### AIM
The required output is the exact run of lines from the line containing "Generate a Blender" to the line containing "COL = SC.collection", inclusive, and nothing besides.

3D scene scripts
########################################
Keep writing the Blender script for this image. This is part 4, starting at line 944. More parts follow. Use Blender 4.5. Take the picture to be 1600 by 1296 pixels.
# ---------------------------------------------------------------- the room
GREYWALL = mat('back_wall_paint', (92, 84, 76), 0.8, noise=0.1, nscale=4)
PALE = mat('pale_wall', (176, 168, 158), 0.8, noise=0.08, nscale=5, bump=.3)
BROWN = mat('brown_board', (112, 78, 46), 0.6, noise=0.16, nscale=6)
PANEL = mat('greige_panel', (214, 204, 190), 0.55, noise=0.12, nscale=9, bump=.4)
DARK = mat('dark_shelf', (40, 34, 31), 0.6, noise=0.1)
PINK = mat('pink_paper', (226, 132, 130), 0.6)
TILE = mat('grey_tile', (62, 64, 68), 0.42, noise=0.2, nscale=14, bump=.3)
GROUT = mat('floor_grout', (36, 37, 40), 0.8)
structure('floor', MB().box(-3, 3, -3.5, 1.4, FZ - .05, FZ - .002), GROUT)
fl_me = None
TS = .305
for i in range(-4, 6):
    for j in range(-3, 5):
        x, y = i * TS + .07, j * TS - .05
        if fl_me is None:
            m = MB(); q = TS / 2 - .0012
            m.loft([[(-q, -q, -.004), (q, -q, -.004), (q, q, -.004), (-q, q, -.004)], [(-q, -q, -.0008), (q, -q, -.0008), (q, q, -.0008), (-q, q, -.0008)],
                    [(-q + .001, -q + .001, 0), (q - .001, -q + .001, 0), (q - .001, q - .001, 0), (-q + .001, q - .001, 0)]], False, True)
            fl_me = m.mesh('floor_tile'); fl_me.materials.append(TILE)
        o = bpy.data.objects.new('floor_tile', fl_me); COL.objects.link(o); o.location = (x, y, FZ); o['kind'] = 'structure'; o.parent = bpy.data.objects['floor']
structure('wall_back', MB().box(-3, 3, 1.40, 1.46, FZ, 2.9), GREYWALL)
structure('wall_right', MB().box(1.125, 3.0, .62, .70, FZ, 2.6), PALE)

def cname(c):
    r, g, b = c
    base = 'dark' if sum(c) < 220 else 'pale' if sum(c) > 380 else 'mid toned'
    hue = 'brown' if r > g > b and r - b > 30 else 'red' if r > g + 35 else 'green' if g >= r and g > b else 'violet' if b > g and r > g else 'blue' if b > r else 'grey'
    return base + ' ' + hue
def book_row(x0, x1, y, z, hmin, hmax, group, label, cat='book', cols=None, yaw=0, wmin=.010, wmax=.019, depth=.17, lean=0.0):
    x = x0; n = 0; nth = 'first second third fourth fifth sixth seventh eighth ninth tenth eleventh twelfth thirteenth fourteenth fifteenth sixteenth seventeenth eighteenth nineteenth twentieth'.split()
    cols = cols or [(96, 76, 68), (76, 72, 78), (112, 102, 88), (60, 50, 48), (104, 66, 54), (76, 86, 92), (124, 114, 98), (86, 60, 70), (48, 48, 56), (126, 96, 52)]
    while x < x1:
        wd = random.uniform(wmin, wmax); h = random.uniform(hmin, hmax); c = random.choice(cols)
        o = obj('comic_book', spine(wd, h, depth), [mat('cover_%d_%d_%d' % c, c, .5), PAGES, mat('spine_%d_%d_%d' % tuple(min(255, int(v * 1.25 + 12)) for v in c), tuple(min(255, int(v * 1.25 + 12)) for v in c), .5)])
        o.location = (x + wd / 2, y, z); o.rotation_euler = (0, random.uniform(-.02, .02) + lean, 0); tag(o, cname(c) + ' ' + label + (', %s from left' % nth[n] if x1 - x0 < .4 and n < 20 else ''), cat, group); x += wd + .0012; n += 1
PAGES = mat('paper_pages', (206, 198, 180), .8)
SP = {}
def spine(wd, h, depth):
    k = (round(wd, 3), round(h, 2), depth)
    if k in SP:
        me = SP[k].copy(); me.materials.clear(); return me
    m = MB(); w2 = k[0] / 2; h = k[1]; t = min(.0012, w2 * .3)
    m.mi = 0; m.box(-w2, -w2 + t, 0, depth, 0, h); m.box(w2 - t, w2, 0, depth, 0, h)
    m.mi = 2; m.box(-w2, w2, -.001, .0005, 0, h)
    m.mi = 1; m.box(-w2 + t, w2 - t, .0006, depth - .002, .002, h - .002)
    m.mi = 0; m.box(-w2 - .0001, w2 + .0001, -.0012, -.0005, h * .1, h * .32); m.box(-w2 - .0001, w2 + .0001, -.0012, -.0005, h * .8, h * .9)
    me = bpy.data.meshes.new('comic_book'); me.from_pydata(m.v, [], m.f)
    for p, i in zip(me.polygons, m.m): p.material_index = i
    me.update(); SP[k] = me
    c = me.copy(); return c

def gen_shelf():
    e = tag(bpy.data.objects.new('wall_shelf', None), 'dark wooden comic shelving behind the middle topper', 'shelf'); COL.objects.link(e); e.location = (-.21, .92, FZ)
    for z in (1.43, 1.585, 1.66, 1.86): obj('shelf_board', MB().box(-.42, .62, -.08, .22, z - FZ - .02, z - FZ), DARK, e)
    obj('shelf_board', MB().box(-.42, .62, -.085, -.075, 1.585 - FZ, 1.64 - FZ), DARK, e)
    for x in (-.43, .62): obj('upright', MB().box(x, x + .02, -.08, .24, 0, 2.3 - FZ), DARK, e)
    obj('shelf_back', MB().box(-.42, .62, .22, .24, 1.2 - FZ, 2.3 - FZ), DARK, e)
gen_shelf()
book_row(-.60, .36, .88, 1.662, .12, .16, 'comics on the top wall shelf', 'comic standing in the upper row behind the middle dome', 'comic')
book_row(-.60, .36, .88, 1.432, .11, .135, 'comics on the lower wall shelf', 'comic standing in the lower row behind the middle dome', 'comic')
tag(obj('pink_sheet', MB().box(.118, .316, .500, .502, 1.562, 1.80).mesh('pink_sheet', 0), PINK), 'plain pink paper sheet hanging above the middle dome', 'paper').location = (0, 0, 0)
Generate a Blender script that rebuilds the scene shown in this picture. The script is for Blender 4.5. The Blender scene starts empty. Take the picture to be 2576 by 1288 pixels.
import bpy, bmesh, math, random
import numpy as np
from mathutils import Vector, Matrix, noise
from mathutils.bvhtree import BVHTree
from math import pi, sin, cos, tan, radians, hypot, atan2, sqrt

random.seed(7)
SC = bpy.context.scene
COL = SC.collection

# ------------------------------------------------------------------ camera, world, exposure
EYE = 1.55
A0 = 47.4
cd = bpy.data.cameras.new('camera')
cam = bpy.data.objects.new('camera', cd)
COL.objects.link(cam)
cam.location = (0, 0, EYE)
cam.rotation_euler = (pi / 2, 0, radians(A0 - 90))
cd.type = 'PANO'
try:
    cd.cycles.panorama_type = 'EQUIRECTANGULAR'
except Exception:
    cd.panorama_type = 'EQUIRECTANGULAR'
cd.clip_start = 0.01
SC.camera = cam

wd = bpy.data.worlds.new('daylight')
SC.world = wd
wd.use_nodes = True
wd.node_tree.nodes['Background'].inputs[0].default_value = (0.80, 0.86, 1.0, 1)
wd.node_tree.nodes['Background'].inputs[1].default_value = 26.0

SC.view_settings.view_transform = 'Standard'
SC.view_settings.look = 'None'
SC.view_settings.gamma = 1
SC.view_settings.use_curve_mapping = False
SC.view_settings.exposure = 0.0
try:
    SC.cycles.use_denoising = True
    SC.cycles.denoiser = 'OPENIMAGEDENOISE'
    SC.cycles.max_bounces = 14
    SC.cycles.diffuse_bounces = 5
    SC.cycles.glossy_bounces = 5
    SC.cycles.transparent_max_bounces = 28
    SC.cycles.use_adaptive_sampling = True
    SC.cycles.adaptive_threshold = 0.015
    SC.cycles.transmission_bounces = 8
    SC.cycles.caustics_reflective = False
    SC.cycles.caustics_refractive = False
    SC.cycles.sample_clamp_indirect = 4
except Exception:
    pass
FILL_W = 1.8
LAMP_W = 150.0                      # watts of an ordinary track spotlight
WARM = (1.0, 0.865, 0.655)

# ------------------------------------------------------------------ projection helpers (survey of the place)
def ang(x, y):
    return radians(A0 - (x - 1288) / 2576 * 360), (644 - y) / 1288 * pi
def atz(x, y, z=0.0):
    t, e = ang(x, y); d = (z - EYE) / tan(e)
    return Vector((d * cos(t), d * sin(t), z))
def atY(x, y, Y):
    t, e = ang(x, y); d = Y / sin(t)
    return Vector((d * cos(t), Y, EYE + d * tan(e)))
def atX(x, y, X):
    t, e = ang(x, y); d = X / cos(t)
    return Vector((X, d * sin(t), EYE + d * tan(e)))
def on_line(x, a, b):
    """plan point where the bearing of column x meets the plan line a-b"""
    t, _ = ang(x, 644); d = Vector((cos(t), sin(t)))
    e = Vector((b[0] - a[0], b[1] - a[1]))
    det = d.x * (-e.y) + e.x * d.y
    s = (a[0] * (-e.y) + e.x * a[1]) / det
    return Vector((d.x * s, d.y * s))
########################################
### CORRECT ANSWER
Generate a Blender script that rebuilds the scene shown in this picture. The script is for Blender 4.5. The Blender scene starts empty. Take the picture to be 2576 by 1288 pixels.
import bpy, bmesh, math, random
import numpy as np
from mathutils import Vector, Matrix, noise
from mathutils.bvhtree import BVHTree
from math import pi, sin, cos, tan, radians, hypot, atan2, sqrt

random.seed(7)
SC = bpy.context.scene
COL = SC.collection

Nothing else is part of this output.